No Reino Unido, palco das maiores manifestações contra a agressão à Gaza – chegamos a ter marchas com 600 mil pessoas em Londres – há uma onda de contestação dos dois partidos, conservadores e trabalhistas. Na eleição suplementar de Rochdale, distrito emblemático, as candidaturas oficiais foram derrotadas pelo veterano militante de esquerda George Galloway por conta de seu apoio à Palestina.

Há um campo inteiro “objetivo” constituído, que passa por ações dos sindicatos, intelectuais, parlamentares e artistas. Isso terá desdobramentos imediatos e históricos. Um antes e depois do genocídio.

Pare, Netanyahu genocida!

É preciso redobrar todo e qualquer esforço para parar o genocídio. Chamar pelo nome, mobilizar e ganhar a opinião pública a respeito. Não estamos falando apenas de Gaza. Estamos falando de um redesenho das relações diplomáticas, da agenda militar e da geopolítica.

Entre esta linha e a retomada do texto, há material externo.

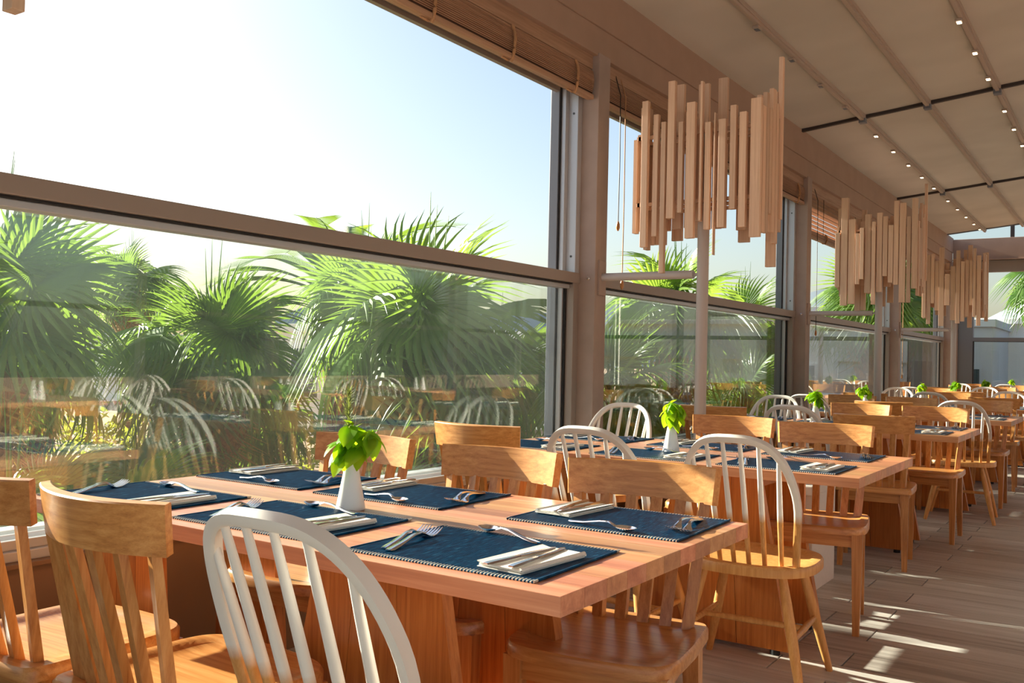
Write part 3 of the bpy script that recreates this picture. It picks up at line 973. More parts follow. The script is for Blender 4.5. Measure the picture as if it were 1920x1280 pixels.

Mais que isso: a naturalização do supremacismo de Netanyahu disputa uma nova compreensão da condição humana como pautaram Hannah Arendt, Primo Levi e mais recentemente Enzo Traverso.

Cabe perguntar aos países, instituições e personalidades que sustentam Israel – seja de forma mais explícita, seja na forma da teoria dos “dois demônios” – se vão seguir repetindo a banalização do mal, com apoio, cumplicidade e/ou omissão.

A bandeira mais importante é defender o imediato cessar-fogo, o direito ao retorno, a libertação dos prisioneiros palestinos e a defesa da autodeterminação palestina em Gaza e na Cisjordânia. Parar Netanyahu, imediatamente, a tarefa mais importante da humanidade.